I daresay that most people, irrespective of religion or otherwise, have enjoyed Dickens' A Christmas Carol as part of the season. And they join in the singing of carols and non-carols with their companions of whatever faith or otherwise.

Indeed, if you're looking somewhere to make a nuisance of yourself over religious compulsions, go to Israel, where everything closes on Friday night to honour the Sabbath the next day, meaning that secular Jews are forced to obey a religion they don't, at least in practice, conform to themselves. Similarly, visit any Muslim country at Ramadan.

Learn and celebrate everyone's holidays

I believe, and believe strongly, that not only the Christian element ought to be honoured, but that kids should be taught about Yom Kippur and Chanukah and Sikh holy days and Muslim special days and so on.
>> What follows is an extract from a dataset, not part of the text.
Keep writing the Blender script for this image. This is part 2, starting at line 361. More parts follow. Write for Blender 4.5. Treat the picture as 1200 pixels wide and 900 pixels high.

We have this absurd notion that Christianity is the only accepted religion in our culture and that these damned immigrants ought to conform to our culture -- which ignores the reality that our culture changes over the times. When I was young, every football game, movie, play, etc. ended with singing "God Save the King." During the war, if the "King" was played on the radio in our living room we all stood up. The official flag was not the Red Ensign, but the Union Jack. You couldn't hold a professional athletic event on Sunday, and on it went.

Indeed, it wasn't until the 1970s that British immigrants had to have become Canadian citizens to vote in municipal elections. And my how they squawked! And how they would squeak if we gave an instant vote to members of another Commonwealth country -- shall we say, just as an example, people from India?

Given our multicultural society, the view that should hold today says: "We welcome you and your traditions and indeed honour them… and feel free in a free country to celebrate them be it Chinese New Year, Chanukah or whatever." (In this theme, it's interesting to note that some Chinese descended Canadians celebrate Robbie Burns night with great enthusiasm!)

No, we don't accept bringing foreign wars into our culture. We had enough of that when English-dominated Canada dragged us into the First World War. But by all means, show us your culture and let us celebrate special days with you.

At the end of the day (a handsome cliche), the Christian and quasi-Christian communities want your support and, indeed, participation in their holy days. By all means, join in the Santa Claus Parade and the Easter Parade.